The paper said that "some of these individuals will choose to receive a taxable lump sum and these lump sums will be treated for tax purposes in the same way as taxable lump sums received under pensions flexibility more widely, by means of PAYE".

As previously stated in the Budget, the Treasury expects a tax windfall of £960 million in the first two years of the new secondary annuity market, though it also predicts a revenue loss in subsequent years meaning a net gain to the Chancellor of £665 million.

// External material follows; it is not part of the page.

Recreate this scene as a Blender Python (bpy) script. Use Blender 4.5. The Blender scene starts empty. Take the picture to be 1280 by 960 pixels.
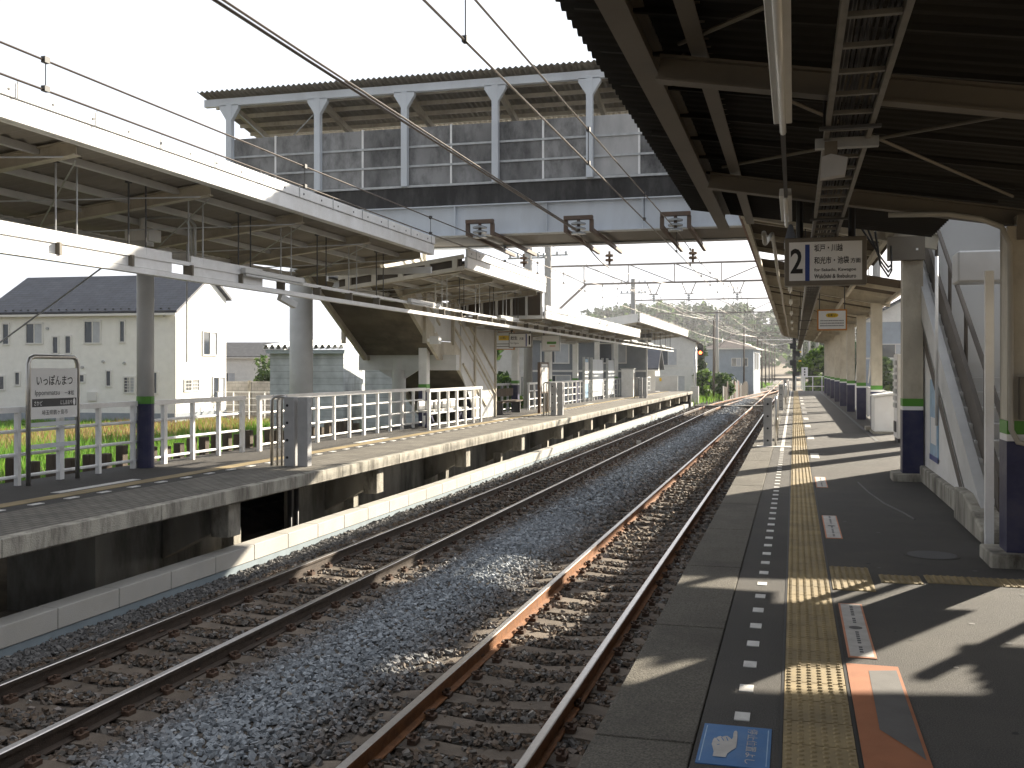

Steven Cameron, Pensions Director at Aegon, said:

“The paper paves the way for more individuals than previously expected to have this option. In a surprise new development, those receiving annuities to cover their pension from a trust based scheme may now qualify. Sometimes, trustees of workplace pensions have arranged for an insurance company to pay the scheme pension through an annuity. Here, the annuity may still be legally owned by the scheme but HMRC will allow the trustees to make changes to offer these members the right to sell their annuity. Trustees will need to consider carefully whether to do so, but where they do, it will open the secondary annuity market to more individuals than we’d previously expected. Most surprising of all, even those in defined benefit schemes where the trustees have arranged for annuities to cover pensions could become eligible.

“In addition, some individuals may have a ‘deferred annuity’ which is due to come into payment from their future retirement age. Those aged 55 and above will also be able to sell these in return for a lump sum or payment into a flexible drawdown plan.

“Whenever an individual receives a lump sum, they will be taxed on this as income tax and if the proceeds are significant, this could push them into a higher tax band meaning their actual lump sum may be a lot lower than they’d expected. If transferring into drawdown, they can spread income through their lifetime and will only be taxed when they take income.

“As the Government has highlighted, this won’t be the right choice for most. Selling an annuity comes with risks of consumers making choices they may later regret. It means giving up a guaranteed income for the rest of their life, which in some cases would have continued to their spouse.

“We expect the financial regulator, the FCA, to consult very shortly on how to make sure individuals have suitable protections in place if they are considering assigning their annuity.”

Tom McPhail, Head of Retirement Policy at Hargreaves Lansdown, commented:

"This is potentially a double win for the government, giving annuity holders the chance to exercise more control over their savings, and raising extra revenue in the process. Our own research indicates a healthy appetite for this market, though that will in the end depend on what kind of price investors are offered in exchange for their annuity income. There are still unanswered questions around the regulation of the market and how consumer protection could work; we need to make sure investors don’t end up getting ripped off by their insurance company, for some of them possibly not for the first time.’

"There are no great surprises in the tax consultation document; we’re now waiting on the FCA to publish their regulatory plans for how the interaction between buyers, sellers and intermediaries will operate. Everything has to be put in place for the market to go live in April 2017."